Show that $C^{1}([a,b];\mathbb{R})$ is a Banach space.

Question

Let $C^{1}([a,b];\mathbb{R})$ the vectorial space of the functions (bounded) $f:[a,b]\to\mathbb{R}$ where all $f$ has a continuous derivate (and bounded) in all point of $[a,b]$, with the norm $\vert\vert f\vert\vert_{1}=\displaystyle\sup_{a\leq x\leq b}{(|f(x)|+|f'(x)|)}$. Show that $C^{1}([a,b];\mathbb{R})$ is a Banach space. For all $r\in\mathbb{N}$, define the Banach space $C^{r}([a,b];\mathbb{R})$.

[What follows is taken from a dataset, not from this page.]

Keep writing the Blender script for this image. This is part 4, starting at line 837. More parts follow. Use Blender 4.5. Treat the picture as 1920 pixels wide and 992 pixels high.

I know that complete vectorial space is a Banach space, this mean that cauchy sequence with the norm $\vert\vert f\vert\vert_{1}$ converges in the space. But I have issues with this. Regards!

Answer 1

Hint: If $\{f_n\}_n$ is a Cauchy sequence then for every $\epsilon >0$ there is $n_0\in \mathbb{N}$ such that $||f_n-f_m||<\epsilon$ when $n,m>n_0$. From this $\sup_{x\in [a,b]}|f_n(x)-f_m(x)|<\epsilon$ and $\sup_{x\in [a,b]}|f'_n(x)-f'_m(x)|<\epsilon$. You can use Ascoli-Arzela theorem for obtain a candidate for $\lim_nf_n$ and $\lim_n f'_n$. If $f=\lim_nf_n$($C^0([a,b])$) try to prove that if $g=\lim_nf'_n$ ($C^0([a,b]))$, so $g=f'$.

Answer 2

Hint.

Denote by $\Vert f \Vert =\displaystyle\sup_{a\leq x\leq b}{|f(x)|}$ and suppose that $(f_n)$ is a Cauchy sequence of $C^{1}([a,b];\mathbb{R})$.

Then $(f^\prime_n)$ is a Cauchy sequence for the norm $\Vert \cdot \Vert$ hence converges to a continuous function $g$ as $C^0([a,b];\mathbb{R})$ is a Banach space. Also $(f_n)$ converges to a continuous function $f$.

Then, you can use a theorem that states that if a sequence of differentiable functions $(f_n)$ is such that the sequence of derivatives converge uniformly and $(f_n(a))$ converges for at least one point, $(f_n)$ converges uniformly to a differentiable function.